En hiver, l’édilité, qu’élisent vos maris, enlèvera toute la neige pour que vous puissiez passer, sans risquer de faire tourner la cloche, et, qui sait, mettra peut-être sous terre des calorifères pour empêcher que le froid ne s’engouffre dans vos falbalas.

N’est-ce pas, Mesdames, que vous allez reprendre la crinoline ?

 

Source de l’illustration : la page Wikipédia sur la crinoline.

2 commentaires Publier un commentaire
  1. Françoise Bourgault #

    Ah la belle crinoline qui faisait la taille fine et les fesses rebondies ! Même plus tard,dans les années 40, dans les pages féminines de la Terre de Chez nous, on pouvait acheter des patrons pour confectionner ces belles robes très cintrées du buste et à la jupe gonflée et virevoltante. La crinoline avait alors une dimension plus discrète et moins encombrante.

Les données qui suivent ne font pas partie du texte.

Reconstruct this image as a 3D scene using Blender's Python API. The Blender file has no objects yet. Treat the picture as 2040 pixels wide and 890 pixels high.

    Les femmes de gabarit élancé avait un avantage indéniable dans ce genre de robe et tant pis pour les enrobées que le modèle transformait en saucisses joufflues ! Aujourd’hui, nous sommes passées à l’autre extrême. La mode met toujours en vedette les corps longilignes mais cette fois dans des vêtements près du corps qui sculpte la silhouette n’épargnant aucun petit rebond disgracieux.

    À quand remonte l’époque où les corps féminins pulpeux avaient la cote ? Où un peu de gras sur les os affichait la prospérité ? Où un léger embonpoint vous garantissait de trouver un mari puisqu’on supposait que la future saurait cuisiner ?

    8 juin 2012
  2. Jean Provencher #

    Au début du 20e siècle, chère Françoise, beaucoup de peintres continuent de nous offrir des femmes absolument magnifiques [je pense à Auguste Renoir, mais ils sont nombreux], aux corps pulpeux, comme vous dites, généreuses à croquer, belles comme des péchés, à regretter de ne pas les avoir connues.

    Les longilignes viendront plus tard.